Fed Eyes Policy That May Force Merging Banks To Divest More

The Federal Reserve Board is considering a new and potentially more restrictive approach to evaluating bank merger proposals.

The change, which central bank officials said is in the discussion stage, could make it more difficult for banks to combine their operations or could force merging institutions to divest more branches and deposits in order to win Fed approval.

If adopted, the policy would mark a departure from the Fed's historical reliance on deposits to measure the level of competition in a market. Changes in deposit market shares were seen as an indicator of a merger's effect on an array of services, including consumer savings, small-business lending, and mortgages.

Under the proposed system, the Fed would examine how a merger affects competition in each of a bank's lines of business.

Industry observers said the current system allows a merging bank to dominate one business line and still win Fed approval.

"Anytime you have the pulling apart of individual components, you have a better chance of finding anticompetitive effects," said Thomas Greco, associate general counsel at the American Bankers Association.

The Justice Department, which asserts antitrust jurisdiction in bank merger cases, has been focusing its attention on small-business markets, where borrowers typically rely on local institutions for credit.
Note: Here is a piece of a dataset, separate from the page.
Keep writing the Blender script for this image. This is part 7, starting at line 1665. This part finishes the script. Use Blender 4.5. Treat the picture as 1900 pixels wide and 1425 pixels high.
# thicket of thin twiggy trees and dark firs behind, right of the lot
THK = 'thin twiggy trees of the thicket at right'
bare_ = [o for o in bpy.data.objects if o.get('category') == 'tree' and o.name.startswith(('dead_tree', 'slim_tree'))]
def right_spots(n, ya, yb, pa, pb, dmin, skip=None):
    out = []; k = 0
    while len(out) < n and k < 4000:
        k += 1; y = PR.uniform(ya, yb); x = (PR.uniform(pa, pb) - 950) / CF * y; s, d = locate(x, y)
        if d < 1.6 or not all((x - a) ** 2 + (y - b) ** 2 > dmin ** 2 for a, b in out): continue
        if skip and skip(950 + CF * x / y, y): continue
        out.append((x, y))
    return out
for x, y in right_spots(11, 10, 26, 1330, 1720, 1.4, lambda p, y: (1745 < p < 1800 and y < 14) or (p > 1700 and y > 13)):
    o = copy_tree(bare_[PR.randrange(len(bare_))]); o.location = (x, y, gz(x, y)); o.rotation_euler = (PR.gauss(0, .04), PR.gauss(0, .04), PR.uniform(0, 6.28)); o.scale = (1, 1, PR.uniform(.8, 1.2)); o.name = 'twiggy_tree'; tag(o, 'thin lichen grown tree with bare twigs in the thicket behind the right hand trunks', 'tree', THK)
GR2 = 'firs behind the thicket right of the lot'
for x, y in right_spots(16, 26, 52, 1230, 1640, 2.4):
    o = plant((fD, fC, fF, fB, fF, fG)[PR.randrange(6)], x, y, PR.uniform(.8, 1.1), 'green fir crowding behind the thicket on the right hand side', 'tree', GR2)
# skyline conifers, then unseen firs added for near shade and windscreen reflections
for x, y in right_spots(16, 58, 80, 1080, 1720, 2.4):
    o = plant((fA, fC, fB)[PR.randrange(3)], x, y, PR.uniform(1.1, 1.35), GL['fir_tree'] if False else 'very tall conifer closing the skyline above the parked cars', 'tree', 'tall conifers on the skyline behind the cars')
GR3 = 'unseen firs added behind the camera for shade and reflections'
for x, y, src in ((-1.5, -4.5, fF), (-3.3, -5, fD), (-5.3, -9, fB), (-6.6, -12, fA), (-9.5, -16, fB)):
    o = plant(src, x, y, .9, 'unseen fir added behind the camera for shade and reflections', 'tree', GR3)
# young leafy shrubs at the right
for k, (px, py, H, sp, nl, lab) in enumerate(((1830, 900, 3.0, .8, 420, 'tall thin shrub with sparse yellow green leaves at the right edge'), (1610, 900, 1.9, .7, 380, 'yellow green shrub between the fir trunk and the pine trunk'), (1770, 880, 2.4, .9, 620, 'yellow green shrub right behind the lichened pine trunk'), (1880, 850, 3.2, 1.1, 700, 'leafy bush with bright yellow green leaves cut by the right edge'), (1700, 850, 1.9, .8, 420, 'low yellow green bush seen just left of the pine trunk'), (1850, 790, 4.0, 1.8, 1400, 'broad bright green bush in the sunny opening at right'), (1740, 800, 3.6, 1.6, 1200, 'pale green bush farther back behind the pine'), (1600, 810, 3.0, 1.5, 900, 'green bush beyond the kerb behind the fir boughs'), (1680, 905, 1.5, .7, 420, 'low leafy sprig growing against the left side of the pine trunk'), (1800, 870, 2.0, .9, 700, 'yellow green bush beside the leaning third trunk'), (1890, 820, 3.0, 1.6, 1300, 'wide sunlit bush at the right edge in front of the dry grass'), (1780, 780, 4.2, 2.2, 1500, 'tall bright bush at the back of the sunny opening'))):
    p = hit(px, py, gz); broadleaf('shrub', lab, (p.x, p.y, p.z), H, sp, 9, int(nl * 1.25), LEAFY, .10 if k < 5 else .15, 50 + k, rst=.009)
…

When Wells Fargo & Co. sought permission early this year to acquire First Interstate Bancorp, the department required that 61 branches with $2.5 billion of deposits be divested to ensure adequate small-business competition.

The Fed's staff has completed a memo addressing the benefits of the proposed changes, according to Michael Greenspan, a partner at the Washington law firm of Thompson Coburn. Fed officials declined to discuss any communications between the staff and the board of governors.
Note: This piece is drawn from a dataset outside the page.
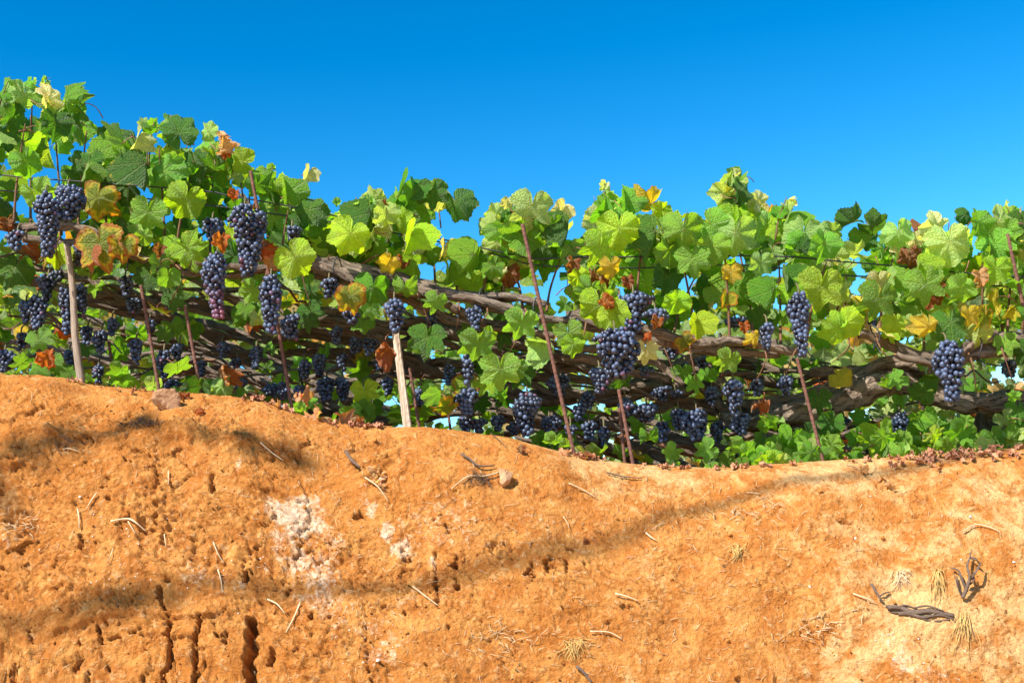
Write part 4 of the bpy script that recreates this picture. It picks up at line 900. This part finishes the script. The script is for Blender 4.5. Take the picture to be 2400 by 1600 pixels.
lo = random.Random(31)
for k in range(165):
    px = lo.uniform(1740, 2480) if k < 105 else lo.uniform(-60, 1740); cy = float(np.interp(px, crest_x, crest_y))
    py = cy - abs(lo.gauss(0, 45 if k < 105 else 26)) + 8; Y = lo.uniform(3.37, 3.58)
    if blocked(px, py, Y, 6): continue
    q = lo.random(); tn = 'm' if q < .45 else 'p' if q < .62 else 'g' if q < .90 else 'l'
    place_leaf(front_vine(px), px, py, lo.uniform(34, 62), Y, tn, lo.choice('fssf'), lo.gauss(0, 40), lo.gauss(28, 22), lo.gauss(0, 35))
# the roof of leaves over the rows behind, which shades their cordons
def roof(v, x0, x1, Y0, Y1, n_, seed):
    g = random.Random(seed); bag = Bag(); E = []
    geos = [leaf_geo(s, lob=l, N=20) for s, l in ((1, .06), (2, .13), (3, .1))]
    k = 0; tries = 0
    while k < n_ and tries < 30000:
        tries += 1
        Y = g.uniform(Y0, Y1); px = g.uniform(x0, x1); p = at(px, 700, Y); p.z = float(zbase(p.x, Y)) + g.uniform(.50, .85)
        qx, qy = project(p)
        if qy < np.interp(qx, tx, ty) + 55: continue
        if any(abs(qx - gx) < a + 22 and abs(qy - gy) < b + 22 for gx, gy, a, b in GAPS): continue
        V, Fc, U, e = geos[k % 3]; s = g.uniform(.09, .13)
        Rm = Euler((R(g.gauss(25, 30)), R(g.gauss(0, 30)), R(g.uniform(0, 360)))).to_matrix()
        bag.add((np.array(V) * s) @ np.array(Rm).T + np.array(tuple(p)), Fc, np.array(U)); E += e; k += 1
    if not k: return
    me = bag.build('canopy', [M_farleaf], True, v.location)
    ca = me.color_attributes.new('edge', 'FLOAT_COLOR', 'POINT'); ca.data.foreach_set('color', np.repeat(np.array(E, np.float32)[:, None], 4, 1).ravel())
    tag(ob('canopy', me, v), kind='stuff')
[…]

"We have decided to revisit this issue," Fed Governor Janet Yellen said in an interview. "But we have not decided to change anything."
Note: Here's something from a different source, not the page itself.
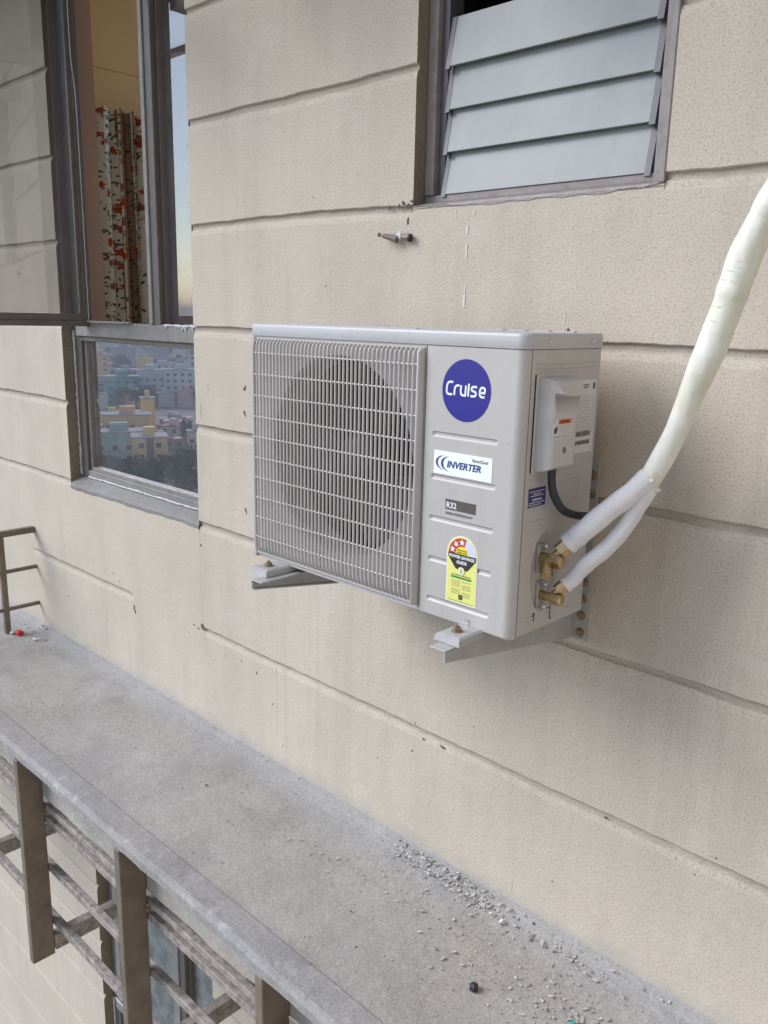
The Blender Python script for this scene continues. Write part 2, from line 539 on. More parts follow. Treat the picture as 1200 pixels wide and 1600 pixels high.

"This is something under discussion," said Fed Governor Edward W. Kelley Jr. "There have been no decisions and no deadlines."

Mr. Greenspan said he expects the Fed to be even tougher than the Justice Department on small-business lending because several Fed economists have concluded that the recent wave of mergers has hurt competition in that sector.

"This would be very bad," Mr. Greenspan said. "All you have to do is find one product market where there is a problem and you get a problem for the whole transaction."

But not everyone is worried.

H. Rodgin Cohen, a partner at the New York law firm Sullivan & Cromwell, said the change could make life easier for banks. No longer would institutions be subject to different tests by the Justice Department and the Fed, he said.

Richard Whiting, general counsel of the Bankers Roundtable, a trade group representing big banks, said any policy shift could cut both ways. Some institutions with geographically extensive operations would not be affected, he said. But those concentrated heavily in their local markets could run into trouble.

Regardless, Mr. Cohen said the Fed should move beyond this debate to consider giving more weight in market analyses to thrifts and nonbank competitors. The Fed now counts 50% of thrift deposits in calculating the competitive effect of a merger, and nonbank operations are largely ignored.

The current policy arose from a 1963 Supreme Court decision that defined the "cluster of banking services" as a range of retail products. While the Fed has followed that standard ever since, lawyers have said the central bank also has the authority to consider a merger's impact on small-business lending and other business lines.

Mr. Kelley said the board began questioning its approach in 1992, although the real impetus for the current review did not come until Ms. Yellen and Alan Blinder joined the Fed in mid-1994.

Mr. Blinder, who left as vice chairman in January, said in an interview Tuesday that he is concerned the Fed doesn't understand the impact of bank mergers on small businesses.

He warned of a drawback to the new approach: The Fed will have trouble collecting lending data on the communities affected by the hundreds of mergers that have to be evaluated each year.

The Fed staff paper, which may be completed next month, is expected to address how the agency will obtain this information.

Competition is not the only factor the Fed must consider in a merger. Among other things, it must review the Community Reinvestment Act compliance and managements' ability to lead the larger organization.